When I’m in the middle of a dream/stay in bed, float upstream

Posted: June 3, 2016 in music
Tags: , , , , , , , , ,

Black Tie White Noise
1993
Black Tie White Noise Extras
2003
David Bowie

If I’m dreaming and I’m not satisfied with the dream I’m in, I rewrite it. I rearrange the plot and reinforce the dialog. When I’m awake, I do this with movies and TV shows. You’ll know it if I do this with you in conversation because I’ll give you new pages to read. I’ll advise you on where to stand and maybe suggest a wardrobe change.

A few nights ago I dreamed that someone had hired me to play drums for David Bowie. This was for an album Bowie had already recorded. (It was a dream, OK?) I was so concerned that I stopped the dream (I was still dreaming while I stopped the dream) and demanded to know which album. There are some that don’t interest me. There are some that could stampede Donald Trump’s hair. At least one should be stored in an ice volcano on Pluto.

I was also concerned about my ability to play. Though I’m competent (or at least annoying) with two pencils on a conference table while I’m waiting for a meeting to start, I haven’t played the drums since I was a teenager. My parents’ plan to keep me out of the Vietnam War was to have me learn to play an instrument. Then if I were drafted into the army, the Pentagon would assign me to a band. Simple. Why didn’t everybody do that?

I thought the drums would be easy to learn, but a year of instruction made it clear that I was never going to be a drummer, not even on a bad Bowie album. I turned 18 just in time for the last draft, but none of us from that year were called up. Today I serve my country as a blogger. It even says “Blogger” on my uniform.

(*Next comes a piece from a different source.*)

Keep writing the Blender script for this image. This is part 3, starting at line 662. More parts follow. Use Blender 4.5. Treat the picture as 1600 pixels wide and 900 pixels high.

Bowie’s version of The White Album
One thing we bloggers fight about when we fight about music is an artist’s best album, worst album, and last great album. Bowie almost managed all three in the same decade. His best albums live in the 1970s. His last great album was Scary Monsters in 1980. His worst album lurched into the daylight in 1987 – the unfortunately named Never Let Me Down.

After that one, Bowie barricaded himself in his Fortress of Silentude for six years. He opened the 1990s by marrying a model and stabilizing his life. David and I must be like chocolate and peanut butter because this was almost exactly my experience around that time, not counting all that stuff about music.

Bowie’s next album was Black Tie White Noise (1993). BTWN is not a great album, a return to form, or an innovation. It’s something I don’t associate with Bowie: It’s fun. It’s his most fun album.

BTWN has its quota of menace and paranoia, but even when it’s dark, happiness lurks behind every shadow. Happiness springs from his extraterrestrial sax playing (producer Nile Rodgers said that Bowie “painted” with the sax rather than played it) and from the chaos of musical styles on this disc: rock, pop, dance, terrific covers of Cream’s “I Feel Free” and Scott Walker’s “Nite Flights,” two symphonies for his new wife, Imam, and one avant-gardey track for of all you self-conscious hipsters.

Bowie issued several new versions of this record over the next 10 years, removing songs and adding others (including “Real Cool World,” which he wrote for the movie Cool World). You could theorize that with all this fiddling, Bowie was trying to improve the original pressing. I say that’s just a theory. I say it was too much fun not to.

Black Tie White Noise Extras, a collection of dance remixes, was released on the 10th anniversary of the original. BTWNx dropped five of the original 12 songs, added “new” tracks, and remixed all of them, some more than once. I loved most of the first record and I love most of the remixes.

(I don’t know why, but nobody changed a note in the only blank in this bandolier: the avant-gardey “Pallas Athena.” Here are all the words:

God
Is on top of it all
And that’s all it is.
We are praying.
Athena, Athena
Athena, Athena
Athena, Athena
Athena, Athena
etc., etc.

This stinker, which I admit has a kick-ass drum track, somehow survived every lineup change since 1992.)

This is a fun record in any version. It doesn’t matter which you choose, just choose already. As Kirk said to Balok in “The Corbormite Maneuver”: “We grow annoyed at your foolishness.” Or was he talking to Trump? Maybe I’m dreaming.

Random Pick of the Day
EMF, Schubert Dip (1991)
Hard rock with a scoop of hip-hop and a bedrock of danceability. “Unbelievable,” an unbelievably happy rock song, hit #1 in the U.S. and the U.K.

Schubert Dip is notable for “Unbelievable” and for the unstoppable expression of just being alive as only five guys in their 20s can express it. The first two tracks, “Children” and “Long Summer Days,” jump at you like puppies that haven’t had their walk today. The rest of the album sags – a 25-year-old can only go so far on all that natural energy – but come on, you can’t say no to an album that includes audio clips of T.S. Eliot and Bert & Ernie.

Random Pan of the Day
The Pretenders, Packed (1990)
Most of the album sounds like Don Henley. That’s OK for Henley, but Chrissie Hynde can do better. Her cover of Hendrix makes me dislike Hendrix. Pack this one away.